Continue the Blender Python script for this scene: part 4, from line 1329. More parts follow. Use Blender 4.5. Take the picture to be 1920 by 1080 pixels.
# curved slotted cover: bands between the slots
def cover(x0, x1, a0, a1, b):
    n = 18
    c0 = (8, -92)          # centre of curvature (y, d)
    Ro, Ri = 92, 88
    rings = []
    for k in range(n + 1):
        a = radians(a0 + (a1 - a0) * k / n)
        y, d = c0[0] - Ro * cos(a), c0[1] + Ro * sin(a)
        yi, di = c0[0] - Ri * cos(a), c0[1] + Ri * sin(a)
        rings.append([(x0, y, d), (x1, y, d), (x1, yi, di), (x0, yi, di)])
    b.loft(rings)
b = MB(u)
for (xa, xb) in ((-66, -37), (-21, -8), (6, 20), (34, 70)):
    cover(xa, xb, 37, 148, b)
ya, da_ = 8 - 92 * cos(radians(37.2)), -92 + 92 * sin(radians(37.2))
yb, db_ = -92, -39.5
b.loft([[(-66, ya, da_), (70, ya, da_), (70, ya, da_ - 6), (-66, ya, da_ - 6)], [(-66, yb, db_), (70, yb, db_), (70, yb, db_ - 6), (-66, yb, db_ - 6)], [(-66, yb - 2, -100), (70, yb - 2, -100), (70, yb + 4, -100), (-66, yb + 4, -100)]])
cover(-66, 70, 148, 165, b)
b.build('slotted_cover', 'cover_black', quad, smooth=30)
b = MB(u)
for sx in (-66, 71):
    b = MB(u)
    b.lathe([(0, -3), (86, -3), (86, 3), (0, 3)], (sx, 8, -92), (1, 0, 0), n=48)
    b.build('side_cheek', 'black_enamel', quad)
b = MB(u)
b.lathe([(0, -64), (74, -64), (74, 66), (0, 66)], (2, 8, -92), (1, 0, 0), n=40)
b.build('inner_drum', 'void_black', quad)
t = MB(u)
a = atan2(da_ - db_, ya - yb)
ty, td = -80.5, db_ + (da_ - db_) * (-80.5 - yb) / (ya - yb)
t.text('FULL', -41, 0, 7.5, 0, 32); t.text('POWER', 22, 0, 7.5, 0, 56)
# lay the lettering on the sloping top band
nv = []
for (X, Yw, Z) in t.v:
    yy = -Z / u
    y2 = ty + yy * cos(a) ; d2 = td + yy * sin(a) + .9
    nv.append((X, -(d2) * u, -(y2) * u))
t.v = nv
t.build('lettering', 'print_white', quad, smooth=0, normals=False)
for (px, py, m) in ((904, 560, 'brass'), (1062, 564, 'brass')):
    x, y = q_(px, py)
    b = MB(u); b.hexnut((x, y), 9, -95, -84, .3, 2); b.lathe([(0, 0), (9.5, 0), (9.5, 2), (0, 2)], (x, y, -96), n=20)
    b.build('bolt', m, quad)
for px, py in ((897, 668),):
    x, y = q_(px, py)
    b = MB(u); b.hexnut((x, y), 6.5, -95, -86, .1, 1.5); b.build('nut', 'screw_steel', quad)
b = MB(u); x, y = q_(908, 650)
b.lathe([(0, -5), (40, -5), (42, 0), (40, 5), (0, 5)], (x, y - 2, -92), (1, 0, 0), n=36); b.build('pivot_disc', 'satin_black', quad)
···
▶ **Requirement**: Print, please, the lines above from the very first through the one that holds "0, 0), n=40)", both included, word for word and with nothing else.

▶ **Full answer**:
Continue the Blender Python script for this scene: part 4, from line 1329. More parts follow. Use Blender 4.5. Take the picture to be 1920 by 1080 pixels.
# curved slotted cover: bands between the slots
def cover(x0, x1, a0, a1, b):
    n = 18
    c0 = (8, -92)          # centre of curvature (y, d)
    Ro, Ri = 92, 88
    rings = []
    for k in range(n + 1):
        a = radians(a0 + (a1 - a0) * k / n)
        y, d = c0[0] - Ro * cos(a), c0[1] + Ro * sin(a)
        yi, di = c0[0] - Ri * cos(a), c0[1] + Ri * sin(a)
        rings.append([(x0, y, d), (x1, y, d), (x1, yi, di), (x0, yi, di)])
    b.loft(rings)
b = MB(u)
for (xa, xb) in ((-66, -37), (-21, -8), (6, 20), (34, 70)):
    cover(xa, xb, 37, 148, b)
ya, da_ = 8 - 92 * cos(radians(37.2)), -92 + 92 * sin(radians(37.2))
yb, db_ = -92, -39.5
b.loft([[(-66, ya, da_), (70, ya, da_), (70, ya, da_ - 6), (-66, ya, da_ - 6)], [(-66, yb, db_), (70, yb, db_), (70, yb, db_ - 6), (-66, yb, db_ - 6)], [(-66, yb - 2, -100), (70, yb - 2, -100), (70, yb + 4, -100), (-66, yb + 4, -100)]])
cover(-66, 70, 148, 165, b)
b.build('slotted_cover', 'cover_black', quad, smooth=30)
b = MB(u)
for sx in (-66, 71):
    b = MB(u)
    b.lathe([(0, -3), (86, -3), (86, 3), (0, 3)], (sx, 8, -92), (1, 0, 0), n=48)
    b.build('side_cheek', 'black_enamel', quad)
b = MB(u)
b.lathe([(0, -64), (74, -64), (74, 66), (0, 66)], (2, 8, -92), (1, 0, 0), n=40)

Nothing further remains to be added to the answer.